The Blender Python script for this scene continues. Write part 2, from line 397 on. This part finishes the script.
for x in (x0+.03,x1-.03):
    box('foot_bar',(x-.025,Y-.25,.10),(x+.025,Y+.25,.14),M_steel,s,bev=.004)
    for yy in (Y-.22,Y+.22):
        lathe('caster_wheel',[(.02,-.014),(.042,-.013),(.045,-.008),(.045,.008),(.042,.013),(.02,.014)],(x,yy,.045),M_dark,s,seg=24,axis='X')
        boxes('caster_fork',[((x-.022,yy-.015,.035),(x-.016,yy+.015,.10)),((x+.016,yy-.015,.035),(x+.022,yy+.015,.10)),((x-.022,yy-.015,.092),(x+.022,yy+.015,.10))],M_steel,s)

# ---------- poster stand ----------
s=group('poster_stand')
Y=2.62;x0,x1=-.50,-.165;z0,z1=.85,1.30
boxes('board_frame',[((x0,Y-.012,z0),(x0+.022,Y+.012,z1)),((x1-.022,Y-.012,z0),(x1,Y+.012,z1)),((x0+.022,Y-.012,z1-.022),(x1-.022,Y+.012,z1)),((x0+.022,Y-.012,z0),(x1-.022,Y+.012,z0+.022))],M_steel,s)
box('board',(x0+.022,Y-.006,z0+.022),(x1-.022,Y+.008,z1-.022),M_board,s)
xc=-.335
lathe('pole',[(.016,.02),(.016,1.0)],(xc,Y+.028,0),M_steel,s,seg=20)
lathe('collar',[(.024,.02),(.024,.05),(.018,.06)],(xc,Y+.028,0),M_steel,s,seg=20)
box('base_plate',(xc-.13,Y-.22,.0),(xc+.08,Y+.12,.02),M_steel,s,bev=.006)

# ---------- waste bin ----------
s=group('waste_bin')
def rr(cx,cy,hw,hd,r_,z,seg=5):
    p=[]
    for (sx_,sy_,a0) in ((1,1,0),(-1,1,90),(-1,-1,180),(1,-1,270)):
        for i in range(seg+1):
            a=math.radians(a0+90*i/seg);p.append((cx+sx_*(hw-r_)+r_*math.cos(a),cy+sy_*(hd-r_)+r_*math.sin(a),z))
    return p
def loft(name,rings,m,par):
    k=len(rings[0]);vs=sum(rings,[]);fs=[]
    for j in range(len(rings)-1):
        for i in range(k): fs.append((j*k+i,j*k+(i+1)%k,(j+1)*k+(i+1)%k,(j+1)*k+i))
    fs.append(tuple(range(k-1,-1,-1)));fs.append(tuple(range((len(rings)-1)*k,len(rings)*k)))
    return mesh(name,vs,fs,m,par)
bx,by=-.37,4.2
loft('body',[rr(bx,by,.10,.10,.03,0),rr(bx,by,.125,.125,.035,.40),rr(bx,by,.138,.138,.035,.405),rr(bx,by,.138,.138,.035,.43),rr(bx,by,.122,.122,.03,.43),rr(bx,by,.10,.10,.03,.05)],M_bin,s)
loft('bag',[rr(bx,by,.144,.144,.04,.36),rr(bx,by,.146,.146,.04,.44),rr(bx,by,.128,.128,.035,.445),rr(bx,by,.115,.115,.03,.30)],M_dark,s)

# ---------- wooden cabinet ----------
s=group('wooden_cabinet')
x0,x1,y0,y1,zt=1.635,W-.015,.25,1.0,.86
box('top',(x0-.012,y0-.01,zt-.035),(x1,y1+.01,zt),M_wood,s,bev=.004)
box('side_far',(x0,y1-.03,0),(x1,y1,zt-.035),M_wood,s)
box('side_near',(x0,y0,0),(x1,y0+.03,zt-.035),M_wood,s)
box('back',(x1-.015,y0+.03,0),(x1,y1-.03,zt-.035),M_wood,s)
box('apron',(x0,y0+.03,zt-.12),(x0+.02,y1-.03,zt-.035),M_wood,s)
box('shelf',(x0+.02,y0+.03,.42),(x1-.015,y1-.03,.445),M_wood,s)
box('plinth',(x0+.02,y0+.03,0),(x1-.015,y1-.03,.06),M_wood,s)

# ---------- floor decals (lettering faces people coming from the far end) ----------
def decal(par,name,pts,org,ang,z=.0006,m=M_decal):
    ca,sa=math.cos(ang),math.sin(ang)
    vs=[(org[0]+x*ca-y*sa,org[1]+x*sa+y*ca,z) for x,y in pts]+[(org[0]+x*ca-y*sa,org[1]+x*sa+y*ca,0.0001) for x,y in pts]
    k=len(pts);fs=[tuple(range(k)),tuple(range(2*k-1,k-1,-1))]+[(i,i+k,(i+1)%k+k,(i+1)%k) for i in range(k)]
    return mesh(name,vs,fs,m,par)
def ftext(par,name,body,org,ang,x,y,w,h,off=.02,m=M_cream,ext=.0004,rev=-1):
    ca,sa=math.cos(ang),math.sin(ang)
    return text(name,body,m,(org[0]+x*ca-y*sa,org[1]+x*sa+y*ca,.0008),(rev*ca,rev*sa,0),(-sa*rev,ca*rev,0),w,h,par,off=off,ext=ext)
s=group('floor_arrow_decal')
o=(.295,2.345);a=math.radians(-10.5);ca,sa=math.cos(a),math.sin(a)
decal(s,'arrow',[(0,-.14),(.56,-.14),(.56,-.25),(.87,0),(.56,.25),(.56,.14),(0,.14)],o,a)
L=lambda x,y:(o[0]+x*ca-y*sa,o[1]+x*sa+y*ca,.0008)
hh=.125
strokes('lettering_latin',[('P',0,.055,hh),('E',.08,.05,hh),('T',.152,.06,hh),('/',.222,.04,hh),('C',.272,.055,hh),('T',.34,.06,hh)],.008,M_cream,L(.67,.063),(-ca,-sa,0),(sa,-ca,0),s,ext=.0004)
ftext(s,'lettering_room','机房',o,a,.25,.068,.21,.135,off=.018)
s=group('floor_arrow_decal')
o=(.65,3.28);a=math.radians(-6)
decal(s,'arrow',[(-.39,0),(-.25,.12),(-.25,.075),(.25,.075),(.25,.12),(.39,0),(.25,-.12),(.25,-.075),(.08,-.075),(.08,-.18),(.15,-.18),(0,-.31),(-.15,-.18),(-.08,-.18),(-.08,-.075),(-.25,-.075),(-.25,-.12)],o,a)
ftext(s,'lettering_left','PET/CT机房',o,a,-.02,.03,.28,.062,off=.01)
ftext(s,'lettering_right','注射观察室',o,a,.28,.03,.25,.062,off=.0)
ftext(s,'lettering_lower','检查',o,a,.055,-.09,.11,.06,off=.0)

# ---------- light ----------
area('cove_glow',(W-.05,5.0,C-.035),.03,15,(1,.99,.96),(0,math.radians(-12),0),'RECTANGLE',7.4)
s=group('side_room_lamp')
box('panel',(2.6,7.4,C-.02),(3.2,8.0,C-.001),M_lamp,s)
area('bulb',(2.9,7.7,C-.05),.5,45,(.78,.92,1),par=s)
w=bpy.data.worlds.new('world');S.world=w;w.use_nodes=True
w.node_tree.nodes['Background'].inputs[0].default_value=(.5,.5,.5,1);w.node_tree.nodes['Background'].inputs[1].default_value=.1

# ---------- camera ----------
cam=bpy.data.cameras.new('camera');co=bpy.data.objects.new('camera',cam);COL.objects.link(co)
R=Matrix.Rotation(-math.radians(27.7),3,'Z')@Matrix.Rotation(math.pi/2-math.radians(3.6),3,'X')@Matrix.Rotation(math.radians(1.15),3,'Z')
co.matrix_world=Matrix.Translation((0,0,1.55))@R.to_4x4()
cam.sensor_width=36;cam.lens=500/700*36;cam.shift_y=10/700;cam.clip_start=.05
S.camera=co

____________

_BRIEF_:
Extract each line from the listing above, please, and repeat it exactly.

_EXERCISE OUTPUT_:
The Blender Python script for this scene continues. Write part 2, from line 397 on. This part finishes the script.
for x in (x0+.03,x1-.03):
    box('foot_bar',(x-.025,Y-.25,.10),(x+.025,Y+.25,.14),M_steel,s,bev=.004)
    for yy in (Y-.22,Y+.22):
        lathe('caster_wheel',[(.02,-.014),(.042,-.013),(.045,-.008),(.045,.008),(.042,.013),(.02,.014)],(x,yy,.045),M_dark,s,seg=24,axis='X')
        boxes('caster_fork',[((x-.022,yy-.015,.035),(x-.016,yy+.015,.10)),((x+.016,yy-.015,.035),(x+.022,yy+.015,.10)),((x-.022,yy-.015,.092),(x+.022,yy+.015,.10))],M_steel,s)

# ---------- poster stand ----------
s=group('poster_stand')
Y=2.62;x0,x1=-.50,-.165;z0,z1=.85,1.30
boxes('board_frame',[((x0,Y-.012,z0),(x0+.022,Y+.012,z1)),((x1-.022,Y-.012,z0),(x1,Y+.012,z1)),((x0+.022,Y-.012,z1-.022),(x1-.022,Y+.012,z1)),((x0+.022,Y-.012,z0),(x1-.022,Y+.012,z0+.022))],M_steel,s)
box('board',(x0+.022,Y-.006,z0+.022),(x1-.022,Y+.008,z1-.022),M_board,s)
xc=-.335
lathe('pole',[(.016,.02),(.016,1.0)],(xc,Y+.028,0),M_steel,s,seg=20)
lathe('collar',[(.024,.02),(.024,.05),(.018,.06)],(xc,Y+.028,0),M_steel,s,seg=20)
box('base_plate',(xc-.13,Y-.22,.0),(xc+.08,Y+.12,.02),M_steel,s,bev=.006)

# ---------- waste bin ----------
s=group('waste_bin')
def rr(cx,cy,hw,hd,r_,z,seg=5):
    p=[]
    for (sx_,sy_,a0) in ((1,1,0),(-1,1,90),(-1,-1,180),(1,-1,270)):
        for i in range(seg+1):
            a=math.radians(a0+90*i/seg);p.append((cx+sx_*(hw-r_)+r_*math.cos(a),cy+sy_*(hd-r_)+r_*math.sin(a),z))
    return p
def loft(name,rings,m,par):
    k=len(rings[0]);vs=sum(rings,[]);fs=[]
    for j in range(len(rings)-1):
        for i in range(k): fs.append((j*k+i,j*k+(i+1)%k,(j+1)*k+(i+1)%k,(j+1)*k+i))
    fs.append(tuple(range(k-1,-1,-1)));fs.append(tuple(range((len(rings)-1)*k,len(rings)*k)))
    return mesh(name,vs,fs,m,par)
bx,by=-.37,4.2
loft('body',[rr(bx,by,.10,.10,.03,0),rr(bx,by,.125,.125,.035,.40),rr(bx,by,.138,.138,.035,.405),rr(bx,by,.138,.138,.035,.43),rr(bx,by,.122,.122,.03,.43),rr(bx,by,.10,.10,.03,.05)],M_bin,s)
loft('bag',[rr(bx,by,.144,.144,.04,.36),rr(bx,by,.146,.146,.04,.44),rr(bx,by,.128,.128,.035,.445),rr(bx,by,.115,.115,.03,.30)],M_dark,s)

# ---------- wooden cabinet ----------
s=group('wooden_cabinet')
x0,x1,y0,y1,zt=1.635,W-.015,.25,1.0,.86
box('top',(x0-.012,y0-.01,zt-.035),(x1,y1+.01,zt),M_wood,s,bev=.004)
box('side_far',(x0,y1-.03,0),(x1,y1,zt-.035),M_wood,s)
box('side_near',(x0,y0,0),(x1,y0+.03,zt-.035),M_wood,s)
box('back',(x1-.015,y0+.03,0),(x1,y1-.03,zt-.035),M_wood,s)
box('apron',(x0,y0+.03,zt-.12),(x0+.02,y1-.03,zt-.035),M_wood,s)
box('shelf',(x0+.02,y0+.03,.42),(x1-.015,y1-.03,.445),M_wood,s)
box('plinth',(x0+.02,y0+.03,0),(x1-.015,y1-.03,.06),M_wood,s)

# ---------- floor decals (lettering faces people coming from the far end) ----------
def decal(par,name,pts,org,ang,z=.0006,m=M_decal):
    ca,sa=math.cos(ang),math.sin(ang)
    vs=[(org[0]+x*ca-y*sa,org[1]+x*sa+y*ca,z) for x,y in pts]+[(org[0]+x*ca-y*sa,org[1]+x*sa+y*ca,0.0001) for x,y in pts]
    k=len(pts);fs=[tuple(range(k)),tuple(range(2*k-1,k-1,-1))]+[(i,i+k,(i+1)%k+k,(i+1)%k) for i in range(k)]
    return mesh(name,vs,fs,m,par)
def ftext(par,name,body,org,ang,x,y,w,h,off=.02,m=M_cream,ext=.0004,rev=-1):
    ca,sa=math.cos(ang),math.sin(ang)
    return text(name,body,m,(org[0]+x*ca-y*sa,org[1]+x*sa+y*ca,.0008),(rev*ca,rev*sa,0),(-sa*rev,ca*rev,0),w,h,par,off=off,ext=ext)
s=group('floor_arrow_decal')
o=(.295,2.345);a=math.radians(-10.5);ca,sa=math.cos(a),math.sin(a)
decal(s,'arrow',[(0,-.14),(.56,-.14),(.56,-.25),(.87,0),(.56,.25),(.56,.14),(0,.14)],o,a)
L=lambda x,y:(o[0]+x*ca-y*sa,o[1]+x*sa+y*ca,.0008)
hh=.125
strokes('lettering_latin',[('P',0,.055,hh),('E',.08,.05,hh),('T',.152,.06,hh),('/',.222,.04,hh),('C',.272,.055,hh),('T',.34,.06,hh)],.008,M_cream,L(.67,.063),(-ca,-sa,0),(sa,-ca,0),s,ext=.0004)
ftext(s,'lettering_room','机房',o,a,.25,.068,.21,.135,off=.018)
s=group('floor_arrow_decal')
o=(.65,3.28);a=math.radians(-6)
decal(s,'arrow',[(-.39,0),(-.25,.12),(-.25,.075),(.25,.075),(.25,.12),(.39,0),(.25,-.12),(.25,-.075),(.08,-.075),(.08,-.18),(.15,-.18),(0,-.31),(-.15,-.18),(-.08,-.18),(-.08,-.075),(-.25,-.075),(-.25,-.12)],o,a)
ftext(s,'lettering_left','PET/CT机房',o,a,-.02,.03,.28,.062,off=.01)
ftext(s,'lettering_right','注射观察室',o,a,.28,.03,.25,.062,off=.0)
ftext(s,'lettering_lower','检查',o,a,.055,-.09,.11,.06,off=.0)

# ---------- light ----------
area('cove_glow',(W-.05,5.0,C-.035),.03,15,(1,.99,.96),(0,math.radians(-12),0),'RECTANGLE',7.4)
s=group('side_room_lamp')
box('panel',(2.6,7.4,C-.02),(3.2,8.0,C-.001),M_lamp,s)
area('bulb',(2.9,7.7,C-.05),.5,45,(.78,.92,1),par=s)
w=bpy.data.worlds.new('world');S.world=w;w.use_nodes=True
w.node_tree.nodes['Background'].inputs[0].default_value=(.5,.5,.5,1);w.node_tree.nodes['Background'].inputs[1].default_value=.1

# ---------- camera ----------
cam=bpy.data.cameras.new('camera');co=bpy.data.objects.new('camera',cam);COL.objects.link(co)
R=Matrix.Rotation(-math.radians(27.7),3,'Z')@Matrix.Rotation(math.pi/2-math.radians(3.6),3,'X')@Matrix.Rotation(math.radians(1.15),3,'Z')
co.matrix_world=Matrix.Translation((0,0,1.55))@R.to_4x4()
cam.sensor_width=36;cam.lens=500/700*36;cam.shift_y=10/700;cam.clip_start=.05
S.camera=co